**Stated exercise:**
Write the data out again, exactly as given.

## start

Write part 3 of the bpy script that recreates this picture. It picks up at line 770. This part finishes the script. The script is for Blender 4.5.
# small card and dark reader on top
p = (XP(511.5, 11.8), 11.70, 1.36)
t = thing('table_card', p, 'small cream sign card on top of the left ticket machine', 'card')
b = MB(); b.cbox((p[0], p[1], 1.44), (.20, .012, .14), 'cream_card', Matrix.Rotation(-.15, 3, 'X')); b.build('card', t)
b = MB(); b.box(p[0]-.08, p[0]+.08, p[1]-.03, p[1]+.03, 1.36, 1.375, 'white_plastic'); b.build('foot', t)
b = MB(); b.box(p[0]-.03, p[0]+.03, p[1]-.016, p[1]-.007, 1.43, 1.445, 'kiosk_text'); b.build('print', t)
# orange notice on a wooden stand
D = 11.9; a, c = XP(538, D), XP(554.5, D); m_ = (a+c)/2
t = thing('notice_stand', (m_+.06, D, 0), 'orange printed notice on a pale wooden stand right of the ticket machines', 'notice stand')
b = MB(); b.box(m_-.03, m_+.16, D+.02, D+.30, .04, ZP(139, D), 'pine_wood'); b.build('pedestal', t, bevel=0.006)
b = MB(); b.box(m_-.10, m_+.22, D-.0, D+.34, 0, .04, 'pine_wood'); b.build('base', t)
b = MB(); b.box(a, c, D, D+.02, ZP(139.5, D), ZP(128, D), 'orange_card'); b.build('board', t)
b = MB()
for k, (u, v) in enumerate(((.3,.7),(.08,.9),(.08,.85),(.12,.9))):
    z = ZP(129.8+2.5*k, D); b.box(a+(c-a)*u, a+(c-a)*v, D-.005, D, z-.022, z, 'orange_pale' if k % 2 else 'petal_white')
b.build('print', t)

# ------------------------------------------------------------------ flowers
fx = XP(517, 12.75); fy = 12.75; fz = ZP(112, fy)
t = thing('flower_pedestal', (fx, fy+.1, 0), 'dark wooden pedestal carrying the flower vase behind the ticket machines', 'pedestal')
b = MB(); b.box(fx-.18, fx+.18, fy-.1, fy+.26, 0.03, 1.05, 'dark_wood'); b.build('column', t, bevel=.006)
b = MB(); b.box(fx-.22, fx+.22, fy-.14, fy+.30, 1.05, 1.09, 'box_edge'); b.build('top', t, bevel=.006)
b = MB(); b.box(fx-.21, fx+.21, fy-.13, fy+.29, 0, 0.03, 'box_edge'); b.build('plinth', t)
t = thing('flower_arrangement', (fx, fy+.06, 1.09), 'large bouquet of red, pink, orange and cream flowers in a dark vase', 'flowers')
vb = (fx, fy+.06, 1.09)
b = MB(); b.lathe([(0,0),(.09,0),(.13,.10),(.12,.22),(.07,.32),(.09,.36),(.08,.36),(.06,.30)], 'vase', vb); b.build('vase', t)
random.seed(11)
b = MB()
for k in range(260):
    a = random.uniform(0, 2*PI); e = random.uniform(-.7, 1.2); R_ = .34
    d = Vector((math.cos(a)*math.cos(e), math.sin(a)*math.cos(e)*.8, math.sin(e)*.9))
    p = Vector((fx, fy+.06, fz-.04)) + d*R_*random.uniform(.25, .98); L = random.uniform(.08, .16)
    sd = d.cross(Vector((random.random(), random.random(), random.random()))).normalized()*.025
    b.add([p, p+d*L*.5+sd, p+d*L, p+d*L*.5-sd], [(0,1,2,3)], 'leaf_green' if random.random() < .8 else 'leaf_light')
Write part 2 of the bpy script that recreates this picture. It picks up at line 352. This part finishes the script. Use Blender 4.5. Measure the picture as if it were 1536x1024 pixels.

## end

**The completed task:**
Write part 3 of the bpy script that recreates this picture. It picks up at line 770. This part finishes the script. The script is for Blender 4.5.
# small card and dark reader on top
p = (XP(511.5, 11.8), 11.70, 1.36)
t = thing('table_card', p, 'small cream sign card on top of the left ticket machine', 'card')
b = MB(); b.cbox((p[0], p[1], 1.44), (.20, .012, .14), 'cream_card', Matrix.Rotation(-.15, 3, 'X')); b.build('card', t)
b = MB(); b.box(p[0]-.08, p[0]+.08, p[1]-.03, p[1]+.03, 1.36, 1.375, 'white_plastic'); b.build('foot', t)
b = MB(); b.box(p[0]-.03, p[0]+.03, p[1]-.016, p[1]-.007, 1.43, 1.445, 'kiosk_text'); b.build('print', t)
# orange notice on a wooden stand
D = 11.9; a, c = XP(538, D), XP(554.5, D); m_ = (a+c)/2
t = thing('notice_stand', (m_+.06, D, 0), 'orange printed notice on a pale wooden stand right of the ticket machines', 'notice stand')
b = MB(); b.box(m_-.03, m_+.16, D+.02, D+.30, .04, ZP(139, D), 'pine_wood'); b.build('pedestal', t, bevel=0.006)
b = MB(); b.box(m_-.10, m_+.22, D-.0, D+.34, 0, .04, 'pine_wood'); b.build('base', t)
b = MB(); b.box(a, c, D, D+.02, ZP(139.5, D), ZP(128, D), 'orange_card'); b.build('board', t)
b = MB()
for k, (u, v) in enumerate(((.3,.7),(.08,.9),(.08,.85),(.12,.9))):
    z = ZP(129.8+2.5*k, D); b.box(a+(c-a)*u, a+(c-a)*v, D-.005, D, z-.022, z, 'orange_pale' if k % 2 else 'petal_white')
b.build('print', t)

# ------------------------------------------------------------------ flowers
fx = XP(517, 12.75); fy = 12.75; fz = ZP(112, fy)
t = thing('flower_pedestal', (fx, fy+.1, 0), 'dark wooden pedestal carrying the flower vase behind the ticket machines', 'pedestal')
b = MB(); b.box(fx-.18, fx+.18, fy-.1, fy+.26, 0.03, 1.05, 'dark_wood'); b.build('column', t, bevel=.006)
b = MB(); b.box(fx-.22, fx+.22, fy-.14, fy+.30, 1.05, 1.09, 'box_edge'); b.build('top', t, bevel=.006)
b = MB(); b.box(fx-.21, fx+.21, fy-.13, fy+.29, 0, 0.03, 'box_edge'); b.build('plinth', t)
t = thing('flower_arrangement', (fx, fy+.06, 1.09), 'large bouquet of red, pink, orange and cream flowers in a dark vase', 'flowers')
vb = (fx, fy+.06, 1.09)
b = MB(); b.lathe([(0,0),(.09,0),(.13,.10),(.12,.22),(.07,.32),(.09,.36),(.08,.36),(.06,.30)], 'vase', vb); b.build('vase', t)
random.seed(11)
b = MB()
for k in range(260):
    a = random.uniform(0, 2*PI); e = random.uniform(-.7, 1.2); R_ = .34
    d = Vector((math.cos(a)*math.cos(e), math.sin(a)*math.cos(e)*.8, math.sin(e)*.9))
    p = Vector((fx, fy+.06, fz-.04)) + d*R_*random.uniform(.25, .98); L = random.uniform(.08, .16)
    sd = d.cross(Vector((random.random(), random.random(), random.random()))).normalized()*.025
    b.add([p, p+d*L*.5+sd, p+d*L, p+d*L*.5-sd], [(0,1,2,3)], 'leaf_green' if random.random() < .8 else 'leaf_light')
Write part 2 of the bpy script that recreates this picture. It picks up at line 352. This part finishes the script. Use Blender 4.5. Measure the picture as if it were 1536x1024 pixels.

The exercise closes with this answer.